Bierset, 18 mei 2022. “Liege tower, oscar oscar echo lima charlie, holding short, ready for departure.” De toren zal ons kristalhelder verstaan hebben, want er is geen decibel motorgeluid dat de transmissie verstoort. Toch vreemd om klaar te staan voor vertrek terwijl de schroef gewoon stil staat.
Het toestel dat ik vandaag aan een proefvluchtje mag onderwerpen is dan ook niet aangedreven door een normale zuigermotor of turbine, maar door een elektrische eenheid. Nog maar enkele maanden gecertificeerd, en nog minder lang écht operationeel in gebruik, ben ik de negende persoon die op deze Pipistrel Velis mag (mee)vliegen.

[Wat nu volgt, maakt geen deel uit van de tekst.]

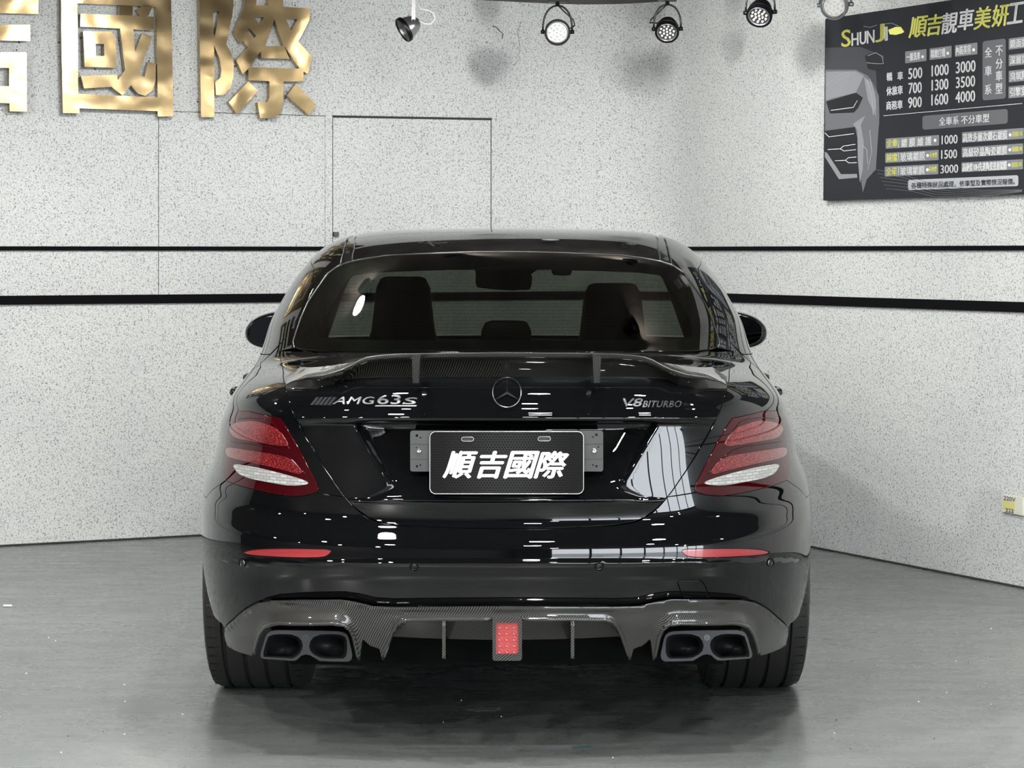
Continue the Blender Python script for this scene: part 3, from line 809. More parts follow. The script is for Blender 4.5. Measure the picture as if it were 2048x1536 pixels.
# roof as a grid in (x,y) found on the surface
def roof_patch(name, xs_of_y, ys, mat, n=28, parent=car, off=0.):
    V, N = [], []; rows = []
    for y in ys:
        x0, x1 = xs_of_y(y)
        for i in range(n+1):
            x = x0+(x1-x0)*i/n; V.append((x, y))
    return V
def xy_region(name, poly_xy, mat, parent, step=.03, off=0., skirt=.008):
    """piece of the body top given by its plan outline"""
    P = []
    n = len(poly_xy)
    for i in range(n):
        a, b = np.array(poly_xy[i]), np.array(poly_xy[(i+1) % n]); k = max(1, int(np.linalg.norm(b-a)/step))
        P += [a+(b-a)*j/k for j in range(k)]
    P = np.array(P); lo, hi = P.min(0), P.max(0)
    G = np.stack(np.meshgrid(np.arange(lo[0], hi[0], step), np.arange(lo[1], hi[1], step), indexing='ij'), -1).reshape(-1, 2)
    G = G[inpoly(G, P)]; G = G[dist_poly(G, P) > step*.4]; Q = np.concatenate([P, G]); n = len(P)
    r = delaunay_2d_cdt([Vector(q_) for q_ in Q], [(i, (i+1) % n) for i in range(n)], [], 1, 1e-7)
    vo = np.array([(q_.x, q_.y) for q_ in r[0]])
    z = ztop(vo[:, 0], vo[:, 1]); e = .012
    zx = (ztop(vo[:, 0]+e, vo[:, 1])-ztop(vo[:, 0]-e, vo[:, 1]))/(2*e); zy = (ztop(vo[:, 0], vo[:, 1]+e)-ztop(vo[:, 0], vo[:, 1]-e))/(2*e)
    N = np.stack([-zx, -zy, np.ones_like(zx)], 1); N /= np.linalg.norm(N, axis=1, keepdims=True)
    V = np.stack([vo[:, 0], vo[:, 1], z], 1)+N*off
    F = [tuple(t) for t in r[2]]; b = len(V); P0 = V[:n]
    V = np.concatenate([V, P0, P0-[0, 0, skirt]]); out = np.stack([np.roll(P, -1, 0)[:, 1]-np.roll(P, 1, 0)[:, 1], -(np.roll(P, -1, 0)[:, 0]-np.roll(P, 1, 0)[:, 0]), np.zeros(n)], 1)
    out /= np.linalg.norm(out, axis=1, keepdims=True)
    N = np.concatenate([N, out, out])
    F += [(b+i, b+n+i, b+n+(i+1) % n, b+(i+1) % n) for i in range(n)]
    return mk(name, V, F, mat, parent, normals=N)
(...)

Het is voor mij ook de eerste keer dat ik een toestel vlieg met minder dan tien vlieguren op de Hobbs.
Hoewel het toestel en de aandrijving nieuw is, zijn het ontwerp en de bouwer dit niet. Pipistrel heeft zijn sporen al verdiend in de ULM-wereld. Met de Panthera toonde het bedrijf dat het ook ambities heeft in de markt van gecertificeerde toestellen. Het bouwde in het verleden ook al een elektrisch ultralight toestel, de Alpha Electro, en ook in de dronemarkt toont het zich een innovator. Deze innovaties bewogen luchtvaartgigant Textron er recent toe het bedrijf over te nemen. Opvallend is dat dit niet opgaat in dezelfde poot als Cessna of Beechcraft, maar in een totaal apart bedrijf. Dit moet ook op lange termijn de onafhankelijkheid en het voortbestaan garanderen.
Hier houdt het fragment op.